I also just didn’t buy the premise. The aliens are supposed to be an allegory for slum and homeless life, but I don’t see how they could have gotten into this predicament. They’re several times stronger than humans, and even though they can’t get to their mother ship, they have tons of working weapons that are far more sophisticated than anything on Earth. We see those weapons used several times in the film, including a mech suit, and I couldn’t help but wonder why the humans were depicted as being stronger than the aliens. And it isn’t because they’re passive aliens, not with those weapons.

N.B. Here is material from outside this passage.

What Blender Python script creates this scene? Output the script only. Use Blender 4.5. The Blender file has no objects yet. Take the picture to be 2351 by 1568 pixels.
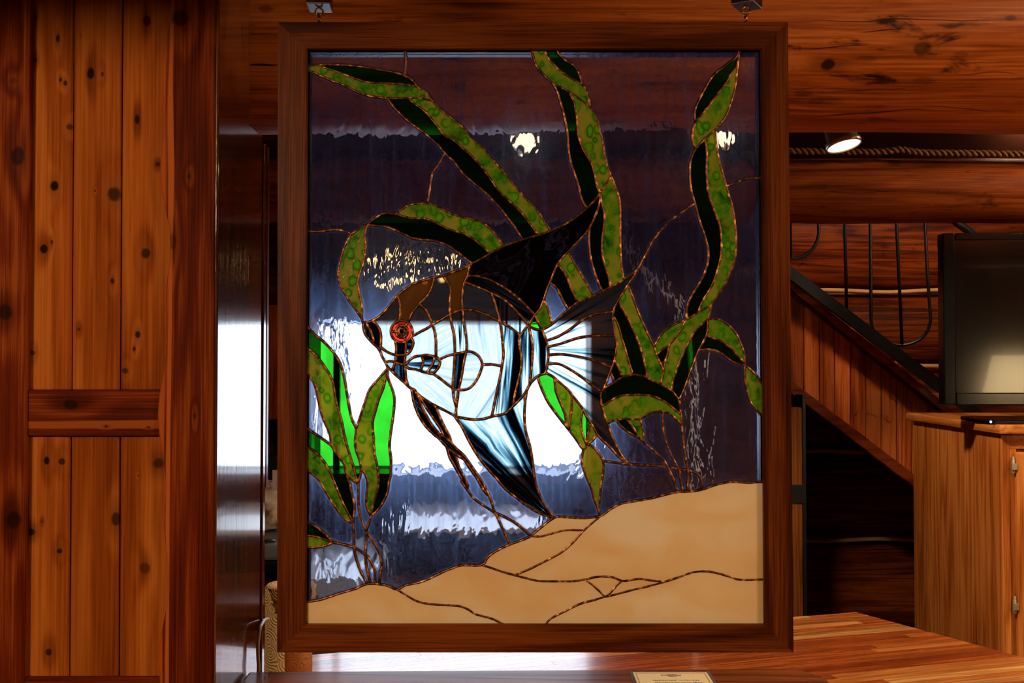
# Stained-glass angelfish panel hanging over a log-cabin counter.  Blender 4.5
import bpy, bmesh, math, random
from mathutils import Vector, Matrix
from mathutils.geometry import delaunay_2d_cdt
random.seed(7)
SC = bpy.context.scene
COL = SC.collection
# ------------------------------------------------------------------ camera
F = 2400.0
PITCH = math.radians(1.3)
CAM = Vector((0, 0, 1.6))
cd = bpy.data.cameras.new('camera'); cd.sensor_width = 36; cd.lens = 36*F/2351
cam = bpy.data.objects.new('camera', cd); COL.objects.link(cam)
cam.location = CAM; cam.rotation_euler = (math.pi/2+PITCH, 0, 0)
cd.clip_start = .05; cd.clip_end = 200
SC.camera = cam
# ------------------------------------------------------------------ world, light, exposure
SC.view_settings.view_transform = 'Standard'; SC.view_settings.look = 'None'
SC.view_settings.exposure = 0.0; SC.view_settings.gamma = 1; SC.view_settings.use_curve_mapping = False
SC.cycles.use_denoising = True
SC.cycles.sample_clamp_indirect = 4
SC.cycles.transparent_max_bounces = 24; SC.cycles.transmission_bounces = 12; SC.cycles.max_bounces = 9; SC.cycles.diffuse_bounces = 2; SC.cycles.glossy_bounces = 3
SC.cycles.use_adaptive_sampling = True; SC.cycles.adaptive_threshold = .08; SC.cycles.adaptive_min_samples = 12
SC.cycles.caustics_reflective = False
wd = bpy.data.worlds.new('sky'); SC.world = wd; wd.use_nodes = True
bg = wd.node_tree.nodes['Background']; bg.inputs[0].default_value = (.78, .88, 1, 1); bg.inputs[1].default_value = 5.0
def area(name, loc, size, power, col, target, shape='DISK', sizey=None):
    l = bpy.data.lights.new(name, 'AREA'); l.shape = shape; l.size = size; l.energy = power; l.color = col
    if sizey: l.size_y = sizey
    o = bpy.data.objects.new(name, l); COL.objects.link(o); o.location = loc
    o.rotation_euler = (Vector(target)-Vector(loc)).to_track_quat('-Z', 'Y').to_euler()
    return o
WARM = (1, .74, .46)
area('hall_lamp', (-1.75, -1.3, 2.35), .5, 43, WARM, (-.5, 1.6, 1.3))
area('hall_lamp_right', (1.9, .2, 2.3), .5, 25, WARM, (.9, 1.9, 1.9))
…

And the conceit of it being a documentary was dropped fifteen minutes into the film. I was really on board with it when I thought the whole thing was going to be in documentary style– we see several interviews with various professionals and locals giving their opinions and observations about the situation, and we follow Wikus into the slums, all just like a documentary, until there’s suddenly a camera in a place it couldn’t possibly be: inside an alien house, while they’re obviously having a conversation they wouldn’t be having if there was a camera there. I thought maybe there would be some explanation for this, but instead, the documentary idea was dropped completely until the last ten or fifteen minutes of the film, and it started being edited like a regular film narrative, except the film quality was still documentary-esque.

The film does have a very strong third act, and the final scene is classic science fiction. I suppose I should be disappointed that the climax is a big shoot-out, but I was ready for action to break up the constant stream of disgusting sequences of throwing up, torture, limbs being chopped off, and other things I won’t even mention. I guess I don’t understand why a film can’t be fun to watch while simultaneously giving social commentary. It just wasn’t subtle enough for me– I felt like I got the entire social message from the trailers, and ultimately, all I was really left with after two hours was that same message.